▼▼▼

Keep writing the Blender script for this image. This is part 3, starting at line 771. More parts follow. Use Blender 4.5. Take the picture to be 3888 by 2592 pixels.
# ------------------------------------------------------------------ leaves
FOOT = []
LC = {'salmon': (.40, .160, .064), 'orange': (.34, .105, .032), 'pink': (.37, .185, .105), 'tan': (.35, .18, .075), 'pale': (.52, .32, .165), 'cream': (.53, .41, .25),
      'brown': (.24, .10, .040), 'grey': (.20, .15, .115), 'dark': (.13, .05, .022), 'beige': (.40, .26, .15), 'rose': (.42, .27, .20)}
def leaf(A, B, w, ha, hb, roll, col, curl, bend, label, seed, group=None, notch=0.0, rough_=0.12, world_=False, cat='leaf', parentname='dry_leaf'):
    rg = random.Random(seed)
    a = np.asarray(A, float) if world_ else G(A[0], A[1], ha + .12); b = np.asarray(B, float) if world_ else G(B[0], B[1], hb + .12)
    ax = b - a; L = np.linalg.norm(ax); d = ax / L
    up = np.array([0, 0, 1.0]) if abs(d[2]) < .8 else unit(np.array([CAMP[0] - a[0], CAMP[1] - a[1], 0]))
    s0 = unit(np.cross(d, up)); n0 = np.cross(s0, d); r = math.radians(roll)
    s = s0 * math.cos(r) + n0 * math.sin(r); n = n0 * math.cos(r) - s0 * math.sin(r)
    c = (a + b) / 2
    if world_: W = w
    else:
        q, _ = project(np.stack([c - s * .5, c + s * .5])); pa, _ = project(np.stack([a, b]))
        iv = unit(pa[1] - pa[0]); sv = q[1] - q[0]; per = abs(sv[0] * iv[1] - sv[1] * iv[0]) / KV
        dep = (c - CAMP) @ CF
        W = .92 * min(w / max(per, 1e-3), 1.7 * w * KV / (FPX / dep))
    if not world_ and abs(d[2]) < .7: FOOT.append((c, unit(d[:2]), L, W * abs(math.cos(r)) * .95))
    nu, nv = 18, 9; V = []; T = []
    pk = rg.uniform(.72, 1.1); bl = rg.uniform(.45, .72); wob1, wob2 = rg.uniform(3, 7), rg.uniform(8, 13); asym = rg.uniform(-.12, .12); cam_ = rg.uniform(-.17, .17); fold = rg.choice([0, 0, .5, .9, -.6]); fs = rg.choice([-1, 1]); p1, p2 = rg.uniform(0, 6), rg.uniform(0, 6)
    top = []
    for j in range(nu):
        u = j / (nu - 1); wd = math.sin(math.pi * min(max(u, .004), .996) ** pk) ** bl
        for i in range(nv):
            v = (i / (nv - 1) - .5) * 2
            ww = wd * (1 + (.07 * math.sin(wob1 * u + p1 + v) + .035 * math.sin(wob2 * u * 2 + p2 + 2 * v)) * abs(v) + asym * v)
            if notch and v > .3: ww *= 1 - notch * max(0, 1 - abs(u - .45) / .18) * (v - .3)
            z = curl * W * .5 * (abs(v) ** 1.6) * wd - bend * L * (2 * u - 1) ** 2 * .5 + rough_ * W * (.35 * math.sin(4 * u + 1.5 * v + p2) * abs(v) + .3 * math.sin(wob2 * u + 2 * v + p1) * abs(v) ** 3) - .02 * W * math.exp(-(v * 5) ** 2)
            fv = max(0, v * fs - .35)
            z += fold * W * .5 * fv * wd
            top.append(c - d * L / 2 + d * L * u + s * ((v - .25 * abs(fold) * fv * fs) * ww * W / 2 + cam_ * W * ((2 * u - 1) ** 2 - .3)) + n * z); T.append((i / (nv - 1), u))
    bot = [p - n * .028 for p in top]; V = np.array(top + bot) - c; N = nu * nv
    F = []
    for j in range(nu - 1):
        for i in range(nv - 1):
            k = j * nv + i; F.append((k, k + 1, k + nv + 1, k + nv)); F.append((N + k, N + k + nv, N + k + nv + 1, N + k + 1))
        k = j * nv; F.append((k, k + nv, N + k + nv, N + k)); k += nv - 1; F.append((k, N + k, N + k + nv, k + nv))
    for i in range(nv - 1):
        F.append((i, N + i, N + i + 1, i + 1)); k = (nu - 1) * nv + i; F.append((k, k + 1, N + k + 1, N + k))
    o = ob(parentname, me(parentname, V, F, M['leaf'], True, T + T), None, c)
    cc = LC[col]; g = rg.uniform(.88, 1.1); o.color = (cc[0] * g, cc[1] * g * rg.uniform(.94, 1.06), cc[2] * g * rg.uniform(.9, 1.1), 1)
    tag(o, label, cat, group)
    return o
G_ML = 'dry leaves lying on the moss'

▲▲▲

**What to do:** Extract the whole listing, character for character.

**Reply to the exercise:**
Keep writing the Blender script for this image. This is part 3, starting at line 771. More parts follow. Use Blender 4.5. Take the picture to be 3888 by 2592 pixels.
# ------------------------------------------------------------------ leaves
FOOT = []
LC = {'salmon': (.40, .160, .064), 'orange': (.34, .105, .032), 'pink': (.37, .185, .105), 'tan': (.35, .18, .075), 'pale': (.52, .32, .165), 'cream': (.53, .41, .25),
      'brown': (.24, .10, .040), 'grey': (.20, .15, .115), 'dark': (.13, .05, .022), 'beige': (.40, .26, .15), 'rose': (.42, .27, .20)}
def leaf(A, B, w, ha, hb, roll, col, curl, bend, label, seed, group=None, notch=0.0, rough_=0.12, world_=False, cat='leaf', parentname='dry_leaf'):
    rg = random.Random(seed)
    a = np.asarray(A, float) if world_ else G(A[0], A[1], ha + .12); b = np.asarray(B, float) if world_ else G(B[0], B[1], hb + .12)
    ax = b - a; L = np.linalg.norm(ax); d = ax / L
    up = np.array([0, 0, 1.0]) if abs(d[2]) < .8 else unit(np.array([CAMP[0] - a[0], CAMP[1] - a[1], 0]))
    s0 = unit(np.cross(d, up)); n0 = np.cross(s0, d); r = math.radians(roll)
    s = s0 * math.cos(r) + n0 * math.sin(r); n = n0 * math.cos(r) - s0 * math.sin(r)
    c = (a + b) / 2
    if world_: W = w
    else:
        q, _ = project(np.stack([c - s * .5, c + s * .5])); pa, _ = project(np.stack([a, b]))
        iv = unit(pa[1] - pa[0]); sv = q[1] - q[0]; per = abs(sv[0] * iv[1] - sv[1] * iv[0]) / KV
        dep = (c - CAMP) @ CF
        W = .92 * min(w / max(per, 1e-3), 1.7 * w * KV / (FPX / dep))
    if not world_ and abs(d[2]) < .7: FOOT.append((c, unit(d[:2]), L, W * abs(math.cos(r)) * .95))
    nu, nv = 18, 9; V = []; T = []
    pk = rg.uniform(.72, 1.1); bl = rg.uniform(.45, .72); wob1, wob2 = rg.uniform(3, 7), rg.uniform(8, 13); asym = rg.uniform(-.12, .12); cam_ = rg.uniform(-.17, .17); fold = rg.choice([0, 0, .5, .9, -.6]); fs = rg.choice([-1, 1]); p1, p2 = rg.uniform(0, 6), rg.uniform(0, 6)
    top = []
    for j in range(nu):
        u = j / (nu - 1); wd = math.sin(math.pi * min(max(u, .004), .996) ** pk) ** bl
        for i in range(nv):
            v = (i / (nv - 1) - .5) * 2
            ww = wd * (1 + (.07 * math.sin(wob1 * u + p1 + v) + .035 * math.sin(wob2 * u * 2 + p2 + 2 * v)) * abs(v) + asym * v)
            if notch and v > .3: ww *= 1 - notch * max(0, 1 - abs(u - .45) / .18) * (v - .3)
            z = curl * W * .5 * (abs(v) ** 1.6) * wd - bend * L * (2 * u - 1) ** 2 * .5 + rough_ * W * (.35 * math.sin(4 * u + 1.5 * v + p2) * abs(v) + .3 * math.sin(wob2 * u + 2 * v + p1) * abs(v) ** 3) - .02 * W * math.exp(-(v * 5) ** 2)
            fv = max(0, v * fs - .35)
            z += fold * W * .5 * fv * wd
            top.append(c - d * L / 2 + d * L * u + s * ((v - .25 * abs(fold) * fv * fs) * ww * W / 2 + cam_ * W * ((2 * u - 1) ** 2 - .3)) + n * z); T.append((i / (nv - 1), u))
    bot = [p - n * .028 for p in top]; V = np.array(top + bot) - c; N = nu * nv
    F = []
    for j in range(nu - 1):
        for i in range(nv - 1):
            k = j * nv + i; F.append((k, k + 1, k + nv + 1, k + nv)); F.append((N + k, N + k + nv, N + k + nv + 1, N + k + 1))
        k = j * nv; F.append((k, k + nv, N + k + nv, N + k)); k += nv - 1; F.append((k, N + k, N + k + nv, k + nv))
    for i in range(nv - 1):
        F.append((i, N + i, N + i + 1, i + 1)); k = (nu - 1) * nv + i; F.append((k, k + 1, N + k + 1, N + k))
    o = ob(parentname, me(parentname, V, F, M['leaf'], True, T + T), None, c)
    cc = LC[col]; g = rg.uniform(.88, 1.1); o.color = (cc[0] * g, cc[1] * g * rg.uniform(.94, 1.06), cc[2] * g * rg.uniform(.9, 1.1), 1)
    tag(o, label, cat, group)
    return o
G_ML = 'dry leaves lying on the moss'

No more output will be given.